> [WRITTEN REQUEST]: Your task is to retype, word for word, the lines from the start of the data through the line holding "rnd = random.Random(7)". Do not include the pictures.
* Start SOURCE EXCERPT *
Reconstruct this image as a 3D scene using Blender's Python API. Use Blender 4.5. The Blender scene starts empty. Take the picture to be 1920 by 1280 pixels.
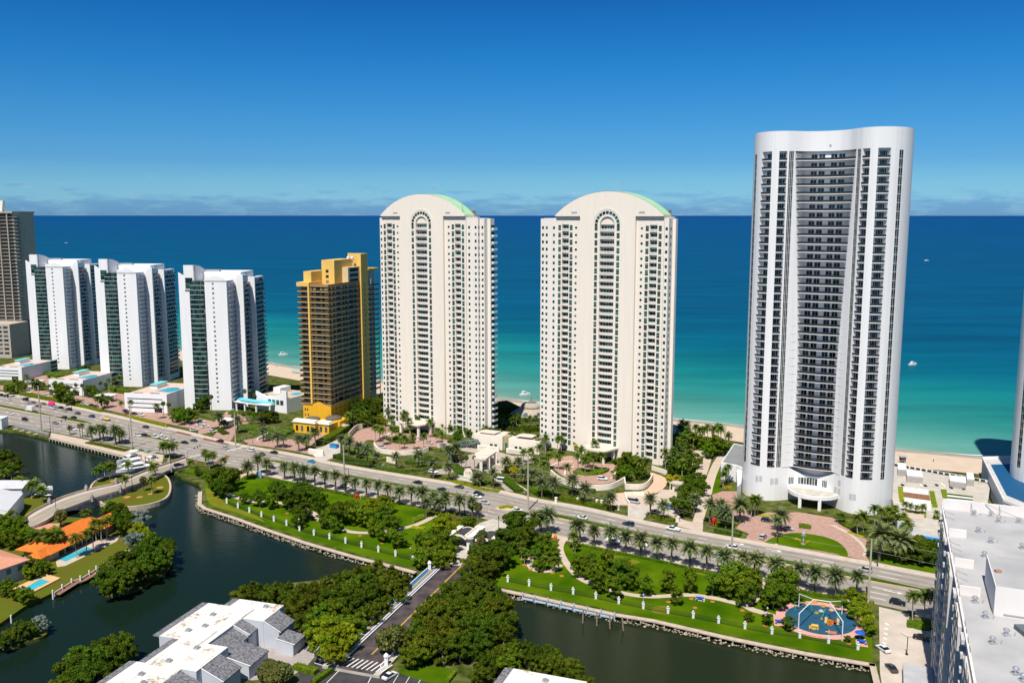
import bpy, bmesh, math, random
from mathutils import Vector, Matrix, geometry, noise
R = math.radians
sc = bpy.context.scene
COL = sc.collection
rnd = random.Random(7)

# ------------------------------------------------------------------ camera
FPX, CAM_H = 1683.0, 125.0
PITCH = math.atan(236 / FPX)
cam_data = bpy.data.cameras.new("camera")
cam = bpy.data.objects.new("camera", cam_data)
COL.objects.link(cam)
cam.location = (0, 0, CAM_H)
cam.rotation_euler = (math.pi / 2 - PITCH, 0, 0)
cam_data.sensor_width = 36.0
cam_data.lens = FPX / 1920 * 36
cam_data.clip_start = 1.0
cam_data.clip_end = 900000.0
sc.camera = cam
# ------------------------------------------------------------------ sky, sun, exposure
SUN_EL, SUN_AZ = 58.5, 199.0            # azimuth clockwise from +Y
w = bpy.data.worlds.new("World"); sc.world = w; w.use_nodes = True
nt = w.node_tree; nt.nodes.clear()
def WN(t, **k):
    n = nt.nodes.new(t)
    for a, b in k.items(): setattr(n, a, b)
    return n
sky = WN('ShaderNodeTexSky', sky_type='NISHITA', sun_disc=False, sun_elevation=R(SUN_EL), sun_rotation=R(SUN_AZ),
         altitude=0.0, air_density=1.0, dust_density=0.35, ozone_density=4.0)
tc = WN('ShaderNodeTexCoord'); sep = WN('ShaderNodeSeparateXYZ')
nt.links.new(tc.outputs['Generated'], sep.inputs[0])
hsv = WN('ShaderNodeHueSaturation'); hsv.inputs['Saturation'].default_value = 1.22; hsv.inputs['Value'].default_value = 1.0
nt.links.new(sky.outputs[0], hsv.inputs['Color'])
# sky tint: pale horizon, deep blue above; unseen overhead stop neutralised as fill light
el = WN('ShaderNodeMapRange'); el.inputs['From Min'].default_value = 0.0; el.inputs['From Max'].default_value = 0.36
nt.links.new(sep.outputs['Z'], el.inputs['Value'])
grad = WN('ShaderNodeValToRGB'); cr = grad.color_ramp
cr.elements[0].position = 0.0; cr.elements[0].color = (0.2571, 0.5257, 0.9714, 1)
cr.elements[1].position = 1.0; cr.elements[1].color = (0.3543, 0.4571, 0.5257, 1)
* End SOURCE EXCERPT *
> [EXERCISE RESULT]:
Reconstruct this image as a 3D scene using Blender's Python API. Use Blender 4.5. The Blender scene starts empty. Take the picture to be 1920 by 1280 pixels.
import bpy, bmesh, math, random
from mathutils import Vector, Matrix, geometry, noise
R = math.radians
sc = bpy.context.scene
COL = sc.collection
rnd = random.Random(7)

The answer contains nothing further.